One of the recurring themes during my summer was risk, and the tolerance different institutions have towards taking risk in various transactions. Generally, foundations take the highest risk when issuing grants, and a bit less risk with Program Related Investments (PRIs), because they expect to be re-paid. Banks take even less risk with commercial-rate investments. Presumably, when this is all pooled together, the participation of the foundations will make the banks more comfortable in entering a deal, because the banks would then be in a senior position to them. However, even when money is pooled together, banks are incredibly risk-averse and hesitant to step away from the transactions with which they are experienced and comfortable. This is even true with the community development banking divisions that are supposed to positively impact the areas the bank serves.
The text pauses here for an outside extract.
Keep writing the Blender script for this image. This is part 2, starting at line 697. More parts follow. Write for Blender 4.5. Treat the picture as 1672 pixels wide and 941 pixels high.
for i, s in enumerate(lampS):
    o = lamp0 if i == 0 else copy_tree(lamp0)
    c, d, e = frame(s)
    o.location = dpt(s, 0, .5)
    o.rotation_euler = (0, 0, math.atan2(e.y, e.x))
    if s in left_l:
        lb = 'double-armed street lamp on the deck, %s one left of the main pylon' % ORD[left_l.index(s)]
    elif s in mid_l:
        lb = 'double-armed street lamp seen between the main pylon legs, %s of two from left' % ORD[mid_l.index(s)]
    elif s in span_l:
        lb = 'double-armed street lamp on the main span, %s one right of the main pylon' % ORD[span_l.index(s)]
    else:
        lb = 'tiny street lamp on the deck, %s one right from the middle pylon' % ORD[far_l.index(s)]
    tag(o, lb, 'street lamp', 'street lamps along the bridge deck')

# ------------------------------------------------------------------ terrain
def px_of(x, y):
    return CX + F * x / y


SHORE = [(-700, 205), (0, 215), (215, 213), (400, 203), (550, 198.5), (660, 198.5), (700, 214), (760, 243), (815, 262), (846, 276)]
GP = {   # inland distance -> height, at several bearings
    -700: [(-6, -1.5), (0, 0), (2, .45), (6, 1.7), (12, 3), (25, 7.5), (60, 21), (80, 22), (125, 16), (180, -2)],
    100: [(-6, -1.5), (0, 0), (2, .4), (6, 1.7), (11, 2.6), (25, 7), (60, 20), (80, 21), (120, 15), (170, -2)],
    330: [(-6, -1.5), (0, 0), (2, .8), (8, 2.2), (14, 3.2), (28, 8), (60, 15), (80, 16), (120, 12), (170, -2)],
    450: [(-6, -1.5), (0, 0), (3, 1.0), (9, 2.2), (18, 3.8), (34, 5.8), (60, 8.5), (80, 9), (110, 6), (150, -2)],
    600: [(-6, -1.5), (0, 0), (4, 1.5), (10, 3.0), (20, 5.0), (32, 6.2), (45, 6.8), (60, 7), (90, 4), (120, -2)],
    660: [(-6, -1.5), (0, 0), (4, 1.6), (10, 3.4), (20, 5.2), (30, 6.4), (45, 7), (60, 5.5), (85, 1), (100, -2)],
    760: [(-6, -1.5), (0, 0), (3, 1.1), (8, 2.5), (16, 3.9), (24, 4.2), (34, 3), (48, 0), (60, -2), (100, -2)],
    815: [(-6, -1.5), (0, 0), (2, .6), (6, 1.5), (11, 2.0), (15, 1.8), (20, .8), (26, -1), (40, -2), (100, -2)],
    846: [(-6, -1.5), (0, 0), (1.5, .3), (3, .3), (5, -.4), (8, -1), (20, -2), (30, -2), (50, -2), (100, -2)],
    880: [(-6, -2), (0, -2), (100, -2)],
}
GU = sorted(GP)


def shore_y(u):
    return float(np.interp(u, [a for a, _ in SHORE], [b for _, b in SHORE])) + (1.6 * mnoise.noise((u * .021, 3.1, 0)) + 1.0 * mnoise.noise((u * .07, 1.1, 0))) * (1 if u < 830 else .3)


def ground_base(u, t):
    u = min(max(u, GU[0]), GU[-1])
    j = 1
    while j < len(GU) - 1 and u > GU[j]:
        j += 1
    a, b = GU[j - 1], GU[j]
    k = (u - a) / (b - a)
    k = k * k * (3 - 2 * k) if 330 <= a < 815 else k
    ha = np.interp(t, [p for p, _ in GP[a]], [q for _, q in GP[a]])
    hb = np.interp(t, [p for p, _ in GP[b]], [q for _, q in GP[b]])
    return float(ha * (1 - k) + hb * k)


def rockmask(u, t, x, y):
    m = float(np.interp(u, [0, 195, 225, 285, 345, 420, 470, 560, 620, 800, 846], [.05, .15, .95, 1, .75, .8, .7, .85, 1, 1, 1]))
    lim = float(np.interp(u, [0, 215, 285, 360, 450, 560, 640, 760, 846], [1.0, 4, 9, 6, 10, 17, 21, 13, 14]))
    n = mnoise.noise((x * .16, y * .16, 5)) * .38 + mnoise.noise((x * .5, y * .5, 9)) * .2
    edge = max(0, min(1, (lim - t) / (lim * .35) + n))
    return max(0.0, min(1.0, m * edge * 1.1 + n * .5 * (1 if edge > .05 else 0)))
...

I think this is very flawed and a huge hindrance towards proving that impact investing is a viable piece of the market.

The community development divisions of big retail and commercial banks tend to only invest in the areas required by the Community Reinvestment Act of the 1970s, which is out-dated and fails to address innovations in the marketplace today. Therefore, banks lend to affordable housing projects, Community Development Financial Institutions (CDFIs), and small-scale projects that are safe and low-risk. I think the development investments from banks should invest in innovative projects, with real potential to change the way the world works. Banks should be encouraged — both by the government and shareholders — to take this extremely small portion of their funds and see how they can really develop communities in a sustainable way.

Because banks are too risk averse, and stick to the same, safe projects they have been funding for years, we are left with venture capital as the only major source of funding for new, high-potential social enterprises (institutional investors look towards already established models). Venture philanthropy is increasing, but still only a tiny part of the pie. It also funds nonprofits, which are important, but, obviously not sustainable on their own. In an ideal world, I would propose for major banks to revolutionize the mandates of their community development investments, and look towards exciting social enterprises with real potential to make a positive social impact, and be a viable investment. Sure, they would lose money on some, but the others that end up being the next solar-panel creator, mobile-banking intermediary, or fresh-food distributor would be well worth the initial risk.